I was tuckered out. I had just flown back from the NAFCU annual conference, and was at baggage claim, waiting for the fine folks at Southwest Airlines to hoist my suitcase onto that magical carousel so that it could snake its way toward me. It had been a quick trip for me; I had just flown out the day before. But even though it was a quick trip, by the time I was standing in the baggage claim area, I was super tired. And you know that little bit of crankiness and/or impatience that you sometimes feel when you’re waiting for your bag to appear on the carousel? Yeah, I had that. (I’m only human, right?)

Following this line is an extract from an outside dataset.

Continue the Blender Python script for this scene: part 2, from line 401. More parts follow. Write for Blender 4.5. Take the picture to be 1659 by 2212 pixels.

As you know, waiting for luggage can be an interesting thing. There are at least a couple different types of people, whom I’ve labeled according to the strategies they take. There are Crowders and Lurkers. Lurkers are the folks who sort of stand back while the Crowders scramble for position in the front. They’re content to wait their turn, confident that their luggage won’t turn into a pumpkin if it’s not immediately snatched off the carousel on the first pass.
Crowders are the ones who finnagle their way right to the edge of the carousel, nudging fatigued travelers to the side and mumbling a weak “excuse me” on their way. Crowders have to be right next to the carousel, as if they only have one shot to get that luggage before it passes by into oblivion after one trip around. Crowders are annoying creatures, wearing their impatience on their sleeves and thinly veiled frowns on their faces.
And this day, I was one of ’em.
After nudging aside a small child and elbowing an elderly lady so I could get to the front (I kid, I kid), I stood strategically at one end of the carousel. From this vantage point I could see all the luggage as it lumbered down toward me. I was sure I wouldn’t miss my bag this way, and my crowding technique would pay off. Lurkers were suckers.
But there’s this curious thing that happens sometimes in baggage claim areas. As the bags slowly make their way around their predetermined course, almost inevitably a moment arises wherein someone can’t quite hoist their bag from the carousel. Then the strangest thing happens, and it appears to happen almost instinctively.
While I stood a fair distance down the carousel from her, an elderly woman (no, not the one I didn’t elbow) reached toward the carousel to claim her two-ton, floral-printed suitcase. For all I know, there could have been a small adult in that suitcase; but I digress.
The thing is, she couldn’t get it off. And you know how that goes. She was wrestling with the bag, but the carousel waits for no man. Or elderly woman. So it became a mobile wrestling match as the carousel continued to tug her luggage away from her, try as she might to pull it off. I was afraid we were about to witness a shattering pelvis.
And then it happened.
Additional sets of hands entered the fray, grabbing for the woman’s luggage. These Crowders–these aforementioned self-absorbed and single-minded Crowders–dropped everything to help this woman retrieve her luggage from a seemingly-unwilling-to-cooperate carousel. These Crowders didn’t care about their bags in that moment. They ignored their traveler’s tiredness and worked quickly to pull the woman’s bag from the carousel and make sure the woman herself was OK (it was quite a struggle, I tell you).
Now granted, my mind works in weird ways, but I immediately thought about what I had just seen within the context of teamwork in organizations. You see, in that moment, there were no silos anymore, no politics, no turf wars, no political power plays, no heated conversations. It didn’t matter whose suitcase was whose, or whether or not it was someone’s particular, written-in-their-job-description duty to help the woman. There was a singular focus: those people wanted to get that suitcase off the carousel for that woman. It wasn’t about money. There were no performance bonuses given out after the fact for their daring rescue of the woman’s bag. There was no announcement over the intercom lauding their bravery in the face of a particularly stubborn carousel. Nothing.
It was just a snapshot of the way humanity is supposed to be, and of the way teams and organizations are supposed to be. Individuals put the good of another before the good of themselves.
It was spontaneous human teamwork, and it was beautiful.
Great observations, Matt. This happens at work too – just as rarely as in the airport. A team has to recognize the full effort one single person is putting in, that that effort is just not enough, and that the task needs to get done. Rare, but so special in those moments when you’re truly part of a team.